でも、その女子力バトルで勝つと一体何が起きるのだろうか? だってどこのブランドのチークつけてるかって、人から見ても分からなくない? ワンチャン、リップとかなら、「あの発色、落ちづらさ、××の新色ね……!」と分かることはあると思う。でも、チークってさ……モゴモゴ。
話が逸れたが、とにかく、スープストックで食事するのは居心地が悪いと思いつつ、量的にはベストなので仕方なく行くという感じだった。
もっとこう…ないのかな? 陰キャ女子専用店みたいなブランディングの店。こっちは、薄暗い店内で適当に野菜が入ったサンドイッチ二切れぐらい出してくれればいいのである。スープでもいいけど。あ、それドトールだ。ドトールがいいじゃん。
そんな感じなので、昨今話題のスープストックで無料離乳食を提供するという試みについては、やってみたらいいんじゃないかと思う。ビジネス的には子供が離乳食を必要とする年齢のお母さんの絶対数は少ないだろうから、短期的に採算が取れるとも思えない。企業からの「お母さんの味方です」というメッセージ、新たなブランディング戦略だ。でもこのような戦略を取るということ自体、根底に利他的な姿勢が感じ取れ、好ましい。対応する店舗スタッフさんの負荷が上がりそうなのが心配だが、私は基本的にその挑戦を支持する。

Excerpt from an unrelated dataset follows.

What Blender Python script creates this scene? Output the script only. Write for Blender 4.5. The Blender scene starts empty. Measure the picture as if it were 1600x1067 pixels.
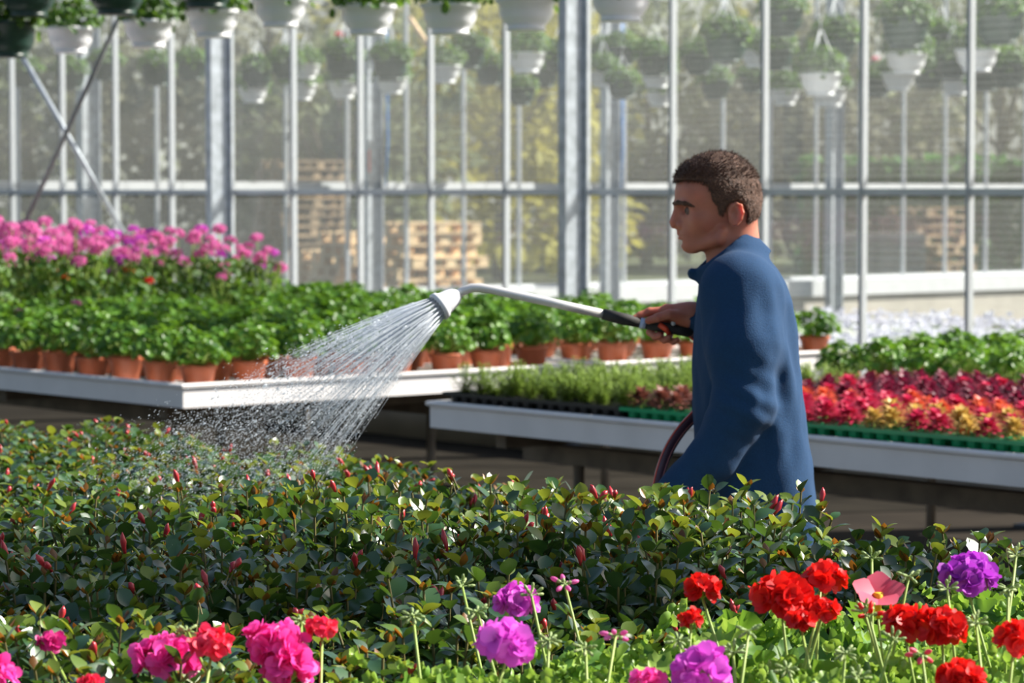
import bpy, math, random
import numpy as np
from mathutils import Vector, Matrix, noise as mnoise
random.seed(7)
PI = math.pi
SC = bpy.context.scene
COL = SC.collection
rnd = random.random
def U(a, b): return a + (b - a) * random.random()

# ------------------------------------------------------------------ camera
FPX, CAMZ, PITCH = 4400.0, 1.69, math.radians(3.03)
cam_d = bpy.data.cameras.new('camera')
cam = bpy.data.objects.new('camera', cam_d); COL.objects.link(cam)
cam.location = (0, 0, CAMZ); cam.rotation_euler = (PI / 2 - PITCH, 0, 0)
cam_d.sensor_width = 36; cam_d.lens = 36 * FPX / 1600
cam_d.clip_end = 500
cam_d.dof.use_dof = True; cam_d.dof.focus_distance = 4.9; cam_d.dof.aperture_fstop = 8.0
SC.camera = cam

def P(px, py, Y):
    """point of the place seen at photo position (px, py), Y metres in front of the camera"""
    a = (px - 800) / FPX; b = (533.5 - py) / FPX
    d = Vector((a, math.cos(PITCH) + b * math.sin(PITCH), -math.sin(PITCH) + b * math.cos(PITCH)))
    return Vector((0, 0, CAMZ)) + d * (Y / d.y)
def PZ(px, py, z):
    p = P(px, py, 1.0); d = p - Vector((0, 0, CAMZ))
    return Vector((0, 0, CAMZ)) + d * ((z - CAMZ) / d.z)
def proj(p):
    x, y, z = p[0], p[1], p[2] - CAMZ
    fwd = y * math.cos(PITCH) - z * math.sin(PITCH); up = y * math.sin(PITCH) + z * math.cos(PITCH)
    if fwd < .05: return (-9999, -9999)
    return (800 + FPX * x / fwd, 533.5 - FPX * up / fwd)

# greenhouse axes: v runs across the bays, u along the glass wall
GU = Vector((-3740 / FPX, 1, 0)).normalized(); GV = Vector((GU.y, -GU.x, 0))
GA = math.atan2(GV.y, GV.x)
def G(v, u, z=0): return GV * v + GU * u + Vector((0, 0, z))
def UV(p): return (GV.x * p[0] + GV.y * p[1], GU.x * p[0] + GU.y * p[1])

# ------------------------------------------------------------------ mesh building
class MB:
    def __init__(s): s.V = []; s.F = []; s.M = []
    def add(s, vs, fs, m=0):
        o = len(s.V); s.V.extend([tuple(v) for v in vs]); s.F.extend([tuple(i + o for i in f) for f in fs]); s.M.extend([m] * len(fs))
    def box(s, c, d, m=0, rz=0, bev=0):
        x, y, z = d[0] / 2, d[1] / 2, d[2] / 2
        vs = [(-x, -y, -z), (x, -y, -z), (x, y, -z), (-x, y, -z), (-x, -y, z), (x, -y, z), (x, y, z), (-x, y, z)]
        cr, sr = math.cos(rz), math.sin(rz)
        vs = [(c[0] + a * cr - b * sr, c[1] + a * sr + b * cr, c[2] + e) for a, b, e in vs]
        s.add(vs, [(0, 3, 2, 1), (4, 5, 6, 7), (0, 1, 5, 4), (1, 2, 6, 5), (2, 3, 7, 6), (3, 0, 4, 7)], m)
    def tube(s, pts, r, n=8, m=0, cap=True):
        pts = [Vector(p) for p in pts]; k = len(pts)
        rs = r if isinstance(r, (list, tuple)) else [r] * k
        vs = []; prev = None
        for i, p in enumerate(pts):
            t = (pts[min(i + 1, k - 1)] - pts[max(i - 1, 0)])
            t = t.normalized() if t.length > 1e-9 else Vector((0, 0, 1))
            if prev is None:
                a = t.orthogonal().normalized()
            else:
                a = (prev - t * prev.dot(t)); a = a.normalized() if a.length > 1e-6 else t.orthogonal().normalized()
            prev = a; b = t.cross(a)
            for j in range(n):
                w = 2 * PI * j / n
                vs.append(p + (a * math.cos(w) + b * math.sin(w)) * rs[i])
        fs = []
        for i in range(k - 1):
            for j in range(n):
                fs.append((i * n + j, i * n + (j + 1) % n, (i + 1) * n + (j + 1) % n, (i + 1) * n + j))
        if cap:
            fs.append(tuple(range(n))[::-1]); fs.append(tuple((k - 1) * n + j for j in range(n)))
        s.add(vs, fs, m)
    def lathe(s, prof, n=24, m=0, c=(0, 0, 0)):
        k = len(prof); vs = []
        for r, z in prof:
            for j in range(n):
                w = 2 * PI * j / n; vs.append((c[0] + r * math.cos(w), c[1] + r * math.sin(w), c[2] + z))
        fs = []
        for i in range(k - 1):
            for j in range(n):
                fs.append((i * n + j, i * n + (j + 1) % n, (i + 1) * n + (j + 1) % n, (i + 1) * n + j))
        fs.append(tuple(range(n))[::-1]) if prof[0][0] > 1e-4 else None
        fs.append(tuple((k - 1) * n + j for j in range(n))) if prof[-1][0] > 1e-4 else None
        s.add(vs, fs, m)
    def blob(s, c, r, n=6, k=4, m=0, ax=None):
        """a small ellipsoid; r = (rx, ry, rz), ax = direction of its long z axis"""
        q = Vector((0, 0, 1)).rotation_difference(Vector(ax)) if ax is not None else None
        vs = []; c = Vector(c)
        for i in range(k + 1):
            t = PI * i / k
            for j in range(n):
                w = 2 * PI * j / n
                p = Vector((r[0] * math.sin(t) * math.cos(w), r[1] * math.sin(t) * math.sin(w), -r[2] * math.cos(t)))
                if q: p = q @ p
                vs.append(c + p)
        fs = [(i * n + j, i * n + (j + 1) % n, (i + 1) * n + (j + 1) % n, (i + 1) * n + j) for i in range(k) for j in range(n)]
        s.add(vs, fs, m)
    def leaf(s, base, d, up, L, W, fold=.25, curl=.25, m=0, prof=(.12, .8, 1.0, .72, .0)):
        d = Vector(d).normalized(); up = Vector(up); sd = d.cross(up)
        sd = sd.normalized() if sd.length > 1e-6 else d.orthogonal().normalized()
        n = sd.cross(d); base = Vector(base); vs = []
        K = len(prof)
        for i, w in enumerate(prof):
            t = i / (K - 1); c = base + d * (L * t) - n * (curl * L * t * t)
            hw = W * .5 * w
            vs += [c - sd * hw + n * (fold * hw), c, c + sd * hw + n * (fold * hw)]
        fs = []
        for i in range(K - 1):
            a = i * 3; fs += [(a, a + 1, a + 4, a + 3), (a + 1, a + 2, a + 5, a + 4)]
        s.add(vs, fs, m)
    def lobed(s, c, n, R, lobes=7, seg=14, m=0, cup=.15, wav=.12, depth=.22, gap=True, toward=None):
        """a round geranium leaf: centre c, facing n"""
        n = Vector(n).normalized(); a = Vector(toward) if toward is not None else n.orthogonal()
        a = a - n * a.dot(n); a = a.normalized() if a.length > 1e-5 else n.orthogonal().normalized(); b = n.cross(a)
        c = Vector(c); vs = [c - n * (cup * R * .5)]
        ph = U(0, 6.3)
        for ring, f in ((0, .55), (1, 1.0)):
            for j in range(seg):
                w = -PI + 2 * PI * (j + .5) / seg
                r = R * f
                if ring: r *= 1 - depth * (.5 + .5 * math.cos(lobes * w + PI)) ** 1.0
                if gap and abs(abs(w) - PI) < 2 * PI / seg: r *= .55
                h = cup * R * (f * f - .5) + (wav * R * math.sin(lobes * w + ph) if ring else 0)
                vs.append(c + (a * math.cos(w) + b * math.sin(w)) * r + n * h)
        fs = []
        for j in range(seg):
            k = (j + 1) % seg
            fs.append((0, 1 + j, 1 + k)); fs.append((1 + j, 1 + seg + j, 1 + seg + k, 1 + k))
        s.add(vs, fs, m)
    def mesh(s, name, mats, smooth=True):
        me = bpy.data.meshes.new(name); me.from_pydata(s.V, [], s.F)
        for m in (mats if isinstance(mats, (list, tuple)) else [mats]): me.materials.append(m)
        if isinstance(mats, (list, tuple)) and len(mats) > 1: me.polygons.foreach_set('material_index', s.M)
        if smooth: me.polygons.foreach_set('use_smooth', [True] * len(me.polygons))
        me.update(); return me
    def build(s, name, mats, parent=None, smooth=True, loc=(0, 0, 0)):
        return obj(name, s.mesh(name, mats, smooth), parent, loc)
def obj(name, me, parent=None, loc=(0, 0, 0), rz=0):
    o = bpy.data.objects.new(name, me); COL.objects.link(o); o.location = loc; o.rotation_euler = (0, 0, rz)
    if parent: o.parent = parent
    return o
def tag(o, label=None, cat=None, group=None, kind=None):
    if label: o['label'] = label
    if cat: o['category'] = cat
    if group: o['group'] = group
    if kind: o['kind'] = kind
    return o
def thing(name, label, cat, loc=(0, 0, 0), rz=0, group=None):
    o = bpy.data.objects.new(name, None); COL.objects.link(o); o.location = loc; o.rotation_euler = (0, 0, rz)
    o.empty_display_size = .05
    return tag(o, label, cat, group)
ONES = 'zeroth first second third fourth fifth sixth seventh eighth ninth tenth eleventh twelfth thirteenth fourteenth fifteenth sixteenth seventeenth eighteenth nineteenth'.split()
def nth(n):
    if n < 20: return ONES[n]
    t = 'twenty thirty forty fifty'.split()[n // 10 - 2]
    return (t[:-1] + 'ieth') if n % 10 == 0 else t + '-' + ONES[n % 10]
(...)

とはいえ、他のお店だと入りづらいという女性にとって、たしかにスープストックは憩いの場だったかもしれない。子供が居てうるさくなったら、憩いの場ではなくなる。他に行き場がない。その気持ちも分からなくはない。
まあでも果たして心配したほど居心地が悪くなるかは、ちょっと様子を見ても良いのではないか。お母さんと子供とかわいい女の子が一緒に食事を摂る場所というのも、なかなか平和的で思ったより良い環境である可能性もある。
もし本当に居心地の悪いお店になるなら、ビジネスチャンスと捉え、元のスープストックのようなコンセプトの新しいお店が代わりに出てくる可能性もある。気落ちするのも分かるが、気長に様子を見てはどうか。最後にはドトールもある。ドトールはコーヒーも美味しい、良い店である。